A spokesperson for Gazprom Group’s Information Directorate tells OGT: “Europe will need an ever more pervasive network of gas transmission facilities to satisfy the growing energy demand. South Stream will contribute considerably to satisfying this need. It will provide a direct link between hydrocarbon suppliers and consumers, ensure delivery of extra gas volumes and make an invaluable contribution to enhancing European energy security.”

 

Gazprom and Eni own a 50 per cent and 20 per cent stake in the USD 18.25bn project, respectively, while Germany’s Wintershall and France’s EDF each own 15 per cent. Russia is expected to provide around half of the funds required to put the project on wheels.

 

The 900 km long and over 2 km deep South Stream will carry Russian gas to southern Europe through the Black Sea. Some 63 billion cubic meters per annum will run through the sea to Bulgaria, from where the route will go to Serbia, Hungary and Slovenia, and on to northern Italy.

 

But for Stern, South Stream’s potential prevalence in the European energy market is not a given. “Even if they [the parties] decide to go ahead, South Stream will not reach full volumes until 2020,” he tells OGT. Nonetheless, first gas is expected to run through South Stream by late 2015 and according to Russian estimates it could meet as much as 10 per cent of Europe’s annual gas needs by 2020.

 

It comes as no surprise that Russia would endeavour to cut to the chase and kick off construction of the South Stream gas pipeline last year already.
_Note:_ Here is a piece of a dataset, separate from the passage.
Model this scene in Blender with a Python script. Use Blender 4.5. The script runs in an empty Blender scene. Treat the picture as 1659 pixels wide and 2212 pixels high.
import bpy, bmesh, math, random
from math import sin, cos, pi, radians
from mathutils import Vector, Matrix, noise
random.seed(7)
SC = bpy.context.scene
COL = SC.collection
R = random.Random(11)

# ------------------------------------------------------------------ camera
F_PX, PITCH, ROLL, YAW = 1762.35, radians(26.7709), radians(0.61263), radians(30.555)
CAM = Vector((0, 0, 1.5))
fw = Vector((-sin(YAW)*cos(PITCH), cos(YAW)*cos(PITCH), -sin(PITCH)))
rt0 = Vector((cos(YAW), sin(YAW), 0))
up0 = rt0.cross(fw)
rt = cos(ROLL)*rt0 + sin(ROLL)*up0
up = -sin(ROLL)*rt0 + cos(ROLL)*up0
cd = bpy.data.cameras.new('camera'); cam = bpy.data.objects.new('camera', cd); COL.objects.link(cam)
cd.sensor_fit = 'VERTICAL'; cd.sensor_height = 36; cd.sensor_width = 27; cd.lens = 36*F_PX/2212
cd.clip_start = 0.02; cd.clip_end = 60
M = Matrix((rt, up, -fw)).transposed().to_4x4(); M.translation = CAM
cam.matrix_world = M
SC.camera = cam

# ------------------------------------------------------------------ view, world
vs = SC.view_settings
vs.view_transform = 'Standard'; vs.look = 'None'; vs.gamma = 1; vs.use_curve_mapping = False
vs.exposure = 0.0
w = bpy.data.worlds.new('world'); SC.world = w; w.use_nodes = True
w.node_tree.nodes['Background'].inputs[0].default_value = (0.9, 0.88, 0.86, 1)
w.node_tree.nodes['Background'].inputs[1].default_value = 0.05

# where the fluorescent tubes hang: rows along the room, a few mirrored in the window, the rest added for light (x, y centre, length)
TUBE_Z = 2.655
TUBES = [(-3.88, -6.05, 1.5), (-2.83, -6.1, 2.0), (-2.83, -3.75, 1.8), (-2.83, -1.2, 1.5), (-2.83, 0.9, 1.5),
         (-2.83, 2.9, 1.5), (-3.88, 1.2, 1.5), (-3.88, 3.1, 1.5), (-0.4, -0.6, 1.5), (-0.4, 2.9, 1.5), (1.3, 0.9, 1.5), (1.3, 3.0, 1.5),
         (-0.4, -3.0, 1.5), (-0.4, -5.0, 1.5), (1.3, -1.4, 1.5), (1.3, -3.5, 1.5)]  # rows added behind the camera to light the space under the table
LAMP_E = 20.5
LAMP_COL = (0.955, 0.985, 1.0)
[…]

Construction in Russia was initially scheduled to start in 2013 but was pushed forward to December 2012, following Turkey’s permission for the gas pipeline to be built under its waters in the Black Sea.

The challenges ahead

The sections of South Stream’s on land will be built by Gazprom in conjunction with local companies. While onshore construction in Russia began in late 2012, Gazprom estimates construction in Bulgaria to ensue only in June of this year.

South Stream Transport B.V. will be the operating company in charge of the underwater section of the gas pipeline, which will run through the Black Sea. South Stream Transport expects to start laying pipe in 2014, after receiving all of the necessary approvals from the countries involved.

 

Some of the world’s most challenging geographical locations where famous pipelines have been laid include the North Sea, the Mediterranean Sea, West Africa, and South America. However, crossing the deep abyssal plain of the Black Sea, with a depth of up to 2,250 m will no doubt prove a technological challenge for the parties involved, a challenge perhaps only matched by Blue Stream, the Russia-Turkey pipeline built between 2001-2002 through the same area. In addition, countries looking to expand their energy infrastructure networks in order to feed increasing demand at home will no doubt draw insight from the obstacles overcome in the South Stream project.

 

Firstly among the list of challenges in building a pipeline across the Black Sea is both the laying of the pipes themselves and the choice of appropriate pipe-laying vessels. The latter have been identified by South Stream Transport as special ultra-deepwater (UDW) vessels.

 

“Since the Black Sea is up to 2,250 metres deep, special ultra-deepwater (UDW) vessels with dynamic positioning to lay the gas pipelines will be needed,” the company says. “Conventional anchor vessels cannot lay pipes in such an environment, making the availability and selection of the right UDW vessels absolutely crucial.”

 

Secondly – and perhaps the biggest game-changer in the underwater section of the South Stream project –, the proposed plan envisages a combination of pipe diameter and water depth never before achieved in the global oil and gas industry. The current industry benchmark for pipe diameter-water depth correlation is set at 24 in. for depths of up to 2,150 m or 32 in. to up to 1,400 m. South Stream is considering laying pipes of 32 in. at a record breaking depth of 2,250 m, as the introduction of a 32 in. instead of a 24 in. pipe allows for roughly double the gas throughput.

 

For large diameter pipeline projects, wall thickness design is of the utmost importance. In South Stream, the planned wall thickness is 39 mm which, coupled with the desired 32 in. of diameter, will allow for only two possible pipe manufacturing processes: JCOE and UOE. In the former, pipe plates are formed to a J-shape through a pressed module, and then to a C-shape until the plate acquires an O-shape, after which the pipe is subject to a process of cold expansion. In UOE, cold expansion follows a process in which the plate is formed into U-shape and O-shape using a pressed module.

 

Furthermore, these ambitious pipe specifications will have to withstand the risk of pipeline spanning and geohazards, risks which are significant when considering the rugged and steep continental slopes leading into the deep-waters of the Black Sea.  

Pipeline spanning occurs when actual span lengths exceed the allowable length, which may result in pipeline damage. This can be corrected through subsea intervention methods such as shoulder shaving and support placements.

 

Geohazards consist of natural seabed characteristics which jeopardise the overall integrity of subsea pipelines through unstable slopes, faults, mudflows, gas-expulsions and other relevant features which require extensive survey and engineering.  A feasibility survey on the proposed pipeline has identified earthquake-induced slope stability and mass gravity flows as the major risks faced on the eastern and western continental slopes of the Black Sea.

 

The above are simply some of the obstacles which South Stream will face during its development. From the use of an ambitious pipe diameter at never before attempted water depths, the choice of wall thickness design as well as adequate pipe lay vessels on to having to overcome harsh seabed conditions and aggressive subsea environments – all parties will have to consider the best options and technologies as well as the Black Sea’s geological constraints through detailed project planning, surveying and engineering.